Parla spesso di bambini, vittime e specchio dell’assurdo post-sovietico. Com’è stata la sua infanzia sovietica?
«Molto bella. Mio padre era ingegnere nella fabbrica di aerei vicino Kiev. Ricordo molti voli insieme a lui in cabina».
E un ricordo brutto?
«Quando mi sono perso a Pecerskaja Lavra, il monastero di Kiev con le mummie dei monaci nell’oscuro labirinto di grotte della collina sopra al Dnepr. Ho vagato per tre ore al buio prima di trovare l’uscita».

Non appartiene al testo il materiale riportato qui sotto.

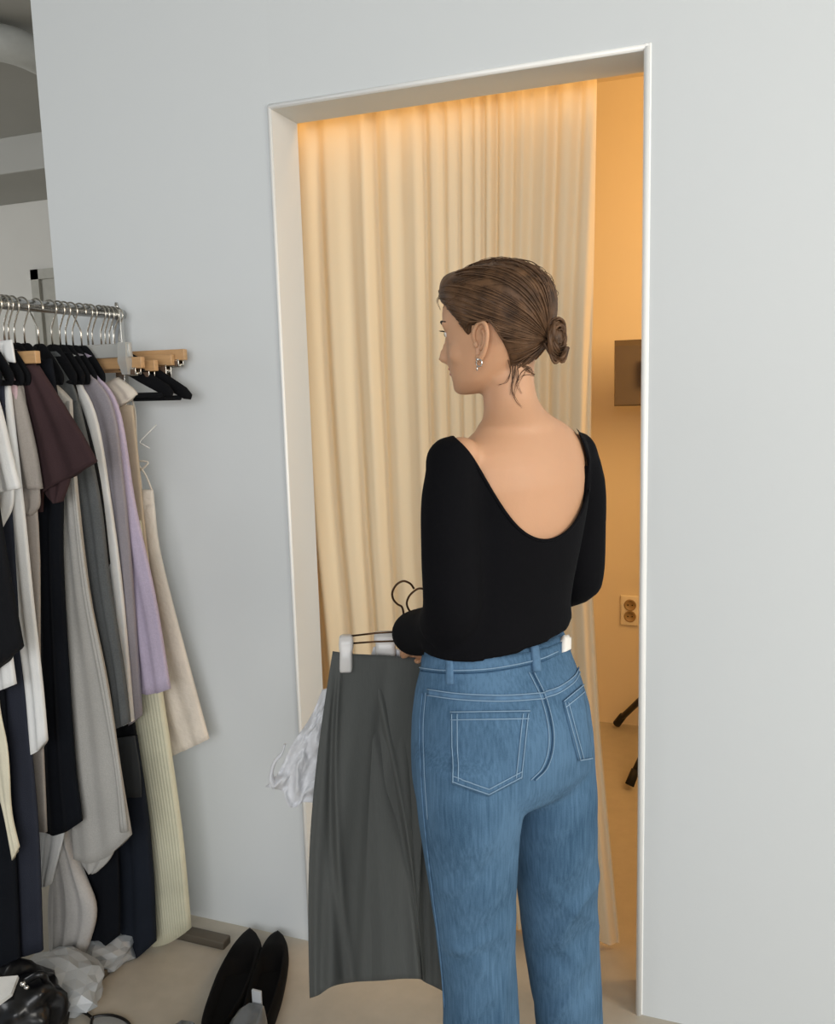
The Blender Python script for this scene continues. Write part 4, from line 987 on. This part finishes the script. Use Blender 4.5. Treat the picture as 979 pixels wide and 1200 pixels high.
# bags
def lump(c0, r_, seed, amp, sub=5, sc=7, pw=2.0, crease=0):
    bm = bmesh.new(); bmesh.ops.create_icosphere(bm, subdivisions=sub, radius=1)
    for v in bm.verts:
        d = v.co.normalized(); n_ = abs(noise.noise(d*1.5+Vector((seed, 0, 0))))*1.3+.42*abs(noise.noise(d*sc*.36+Vector((0, seed, 0))))+.10*abs(noise.noise(d*sc*.9+Vector((0, seed, 3))))
        k = 1+amp*(n_-.6); k *= (abs(d.x)**pw+abs(d.y)**pw+abs(d.z)**pw)**(-1/pw)
        if crease: k -= crease*max(0, 1-7*abs(noise.noise(d*2.6+Vector((seed*2, 1, 0)))))+crease*.6*max(0, 1-6*abs(noise.noise(d*5.2+Vector((3, seed, 0)))))
        v.co = Vector((d.x*r_[0]*k, d.y*r_[1]*k, d.z*r_[2]*k))
        v.co.z = max(v.co.z, -r_[2]*.72)
        v.co += Vector(c0)
    bm.verts.index_update(); o_ = [tuple(v.co) for v in bm.verts], [[v.index for v in f.verts] for f in bm.faces]; bm.free(); return o_
M_pbag = mat('white_plastic_bag', '#aeb2b4', .3, var=.05, trans=.12, bump=.4, bscale=30)
M_bbag = mat('black_leather_bag', '#0b0b0d', .3, var=.1, bump=.3, bscale=18)
c1 = PZ(72, 1150, .05); c1[2] = .045
tag(obj('plastic_bag', lump(c1, (.110, .085, .062), 2.3, .34, sub=3, pw=2.5), M_pbag, None, False), 'crumpled white plastic bag on the floor under the pale grey trousers', 'bag')
c2 = PZ(120, 1112, .03); c2[2] = .033
tag(obj('plastic_bag', lump(c2, (.085, .07, .045), 6.1, .3, sub=3, pw=2.5), M_pbag, None, False), 'smaller crumpled white plastic bag on the floor beside the dark navy trousers', 'bag')
c3 = PZ(22, 1180, .07); c3[2] = .067
bb = empty('handbag', (c3[0], c3[1], 0), 'black shiny handbag slumped on the floor at the lower left corner', 'bag')
obj('pouch', lump(c3, (.100, .092, .092), 4.4, .36, sub=4, pw=2.6), M_bbag, bb)
obj('handle', tube(catmull([PZ(30, 1150, .15), PZ(45, 1142, .165), PZ(52, 1146, .15), PZ(56, 1165, .09)], 18), .008, 8), M_bbag, bb)
obj('buckle', join(ellipsoid(PZ(27, 1153, .17), (.006, .006, .006)), ellipsoid(PZ(31, 1157, .165), (.006, .005, .005))), M_sil, bb)
pw = [PZ(-14, 1146, .165), PZ(21, 1143, .165), PZ(13, 1164, .155), PZ(-14, 1184, .145)]
tag(obj('paper_bag', loft([pw, [p+np.array([-.004, .006, -.012]) for p in pw]]), mat('white_paper', '#dcdcd8', .7), None, False), 'white paper bag corner at the left edge lying on the black handbag', 'bag')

La madre dei suoi figli è inglese. Lei collabora con The Guardian. Mai pensato di trasferirsi a Londra?
«Io e mia moglie ci siamo conosciuti in uno scambio tra studenti universitari inglesi e ucraini. Studiavamo lingue. Ci siamo sposati in Inghilterra in modo avventuroso. Il mio testimone era una persona incontrata per caso durante il viaggio. La famiglia di mia moglie, che adesso è orgogliosa di me, all’inizio mi guardava dall’alto in basso. Gli inglesi sono snob e non ho grande simpatia per loro dal punto di vista umano. L’editore inglese che, dopo il successo in Germania, avrebbe comprato i diritti del mio libro, quando gli ho spedito il manoscritto mi ha risposto: “Pubblichiamo solo libri di qualità!”. Naturalmente ho conservato la lettera e gliel’ho mostrata quando sono diventato loro autore. Quanto al trasferirmi a Londra... l’Ucraina è un Paese giovane e come tale è problematico ma anche divertente e pieno di sorprese. Perfetto per scriverne, anche se la realtà rischia di essere più avvincente di qualsiasi romanzo».


Perché ha scritto un seguito di Picnic sul ghiaccio?
«Non ero riuscito a trovare un happy-end per la storia di Viktor e del pinguino Misha e subito dopo l’uscita ho scritto altri cinque capitoli. Il libro è andato bene e sono andato avanti».